### The task
Please pull out every line that includes the string "scene".

### Given data
# # # #

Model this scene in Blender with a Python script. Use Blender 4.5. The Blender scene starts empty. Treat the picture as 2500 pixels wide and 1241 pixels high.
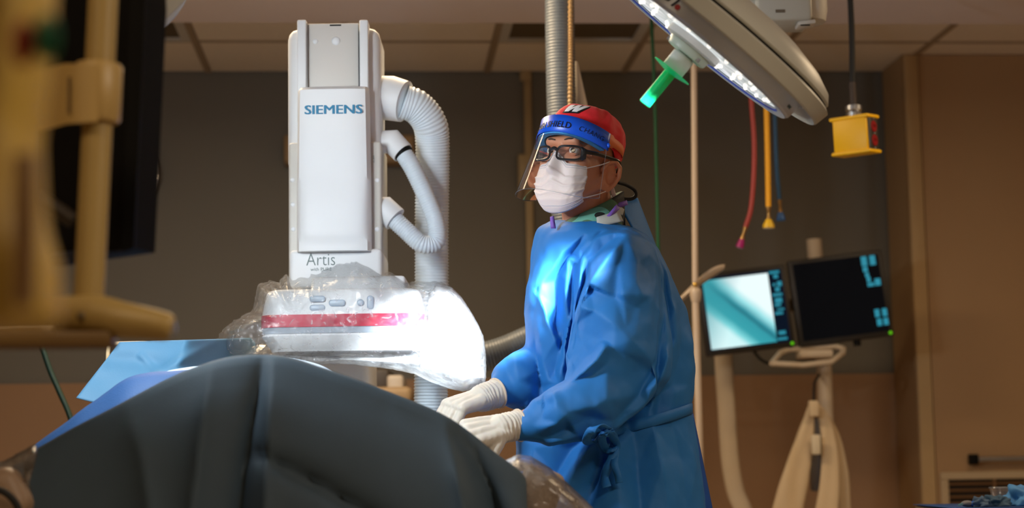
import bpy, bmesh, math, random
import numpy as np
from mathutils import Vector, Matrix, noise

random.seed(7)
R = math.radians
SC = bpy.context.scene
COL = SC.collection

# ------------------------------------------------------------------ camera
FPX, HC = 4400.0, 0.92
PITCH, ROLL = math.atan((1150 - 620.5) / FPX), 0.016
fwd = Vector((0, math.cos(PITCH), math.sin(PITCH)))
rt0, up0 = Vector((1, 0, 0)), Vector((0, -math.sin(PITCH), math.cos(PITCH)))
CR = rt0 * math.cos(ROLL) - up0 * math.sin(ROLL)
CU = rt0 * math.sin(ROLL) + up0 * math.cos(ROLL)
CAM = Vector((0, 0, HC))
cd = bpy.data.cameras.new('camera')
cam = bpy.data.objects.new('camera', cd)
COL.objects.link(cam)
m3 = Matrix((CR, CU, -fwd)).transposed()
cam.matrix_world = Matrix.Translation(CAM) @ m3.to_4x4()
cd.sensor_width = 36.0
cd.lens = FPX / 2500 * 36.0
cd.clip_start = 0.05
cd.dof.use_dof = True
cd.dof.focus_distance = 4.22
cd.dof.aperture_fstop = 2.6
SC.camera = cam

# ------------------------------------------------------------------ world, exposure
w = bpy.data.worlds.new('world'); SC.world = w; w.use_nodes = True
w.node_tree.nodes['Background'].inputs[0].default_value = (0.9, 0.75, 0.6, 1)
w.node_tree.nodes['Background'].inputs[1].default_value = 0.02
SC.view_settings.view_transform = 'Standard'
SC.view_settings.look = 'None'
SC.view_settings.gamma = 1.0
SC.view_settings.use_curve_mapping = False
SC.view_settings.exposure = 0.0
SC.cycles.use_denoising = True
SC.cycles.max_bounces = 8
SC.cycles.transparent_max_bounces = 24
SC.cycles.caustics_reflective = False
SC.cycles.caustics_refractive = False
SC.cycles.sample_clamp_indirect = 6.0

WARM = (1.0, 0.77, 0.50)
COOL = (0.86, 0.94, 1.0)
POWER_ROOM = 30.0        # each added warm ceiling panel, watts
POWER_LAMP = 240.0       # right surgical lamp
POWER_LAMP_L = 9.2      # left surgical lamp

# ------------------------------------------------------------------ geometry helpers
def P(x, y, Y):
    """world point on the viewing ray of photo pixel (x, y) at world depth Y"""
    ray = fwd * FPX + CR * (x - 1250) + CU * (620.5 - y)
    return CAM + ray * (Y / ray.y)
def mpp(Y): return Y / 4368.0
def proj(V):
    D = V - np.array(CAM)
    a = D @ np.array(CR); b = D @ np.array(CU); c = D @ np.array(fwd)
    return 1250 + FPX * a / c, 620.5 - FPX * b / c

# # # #

### Exercise output
Model this scene in Blender with a Python script. Use Blender 4.5. The Blender scene starts empty. Treat the picture as 2500 pixels wide and 1241 pixels high.
SC = bpy.context.scene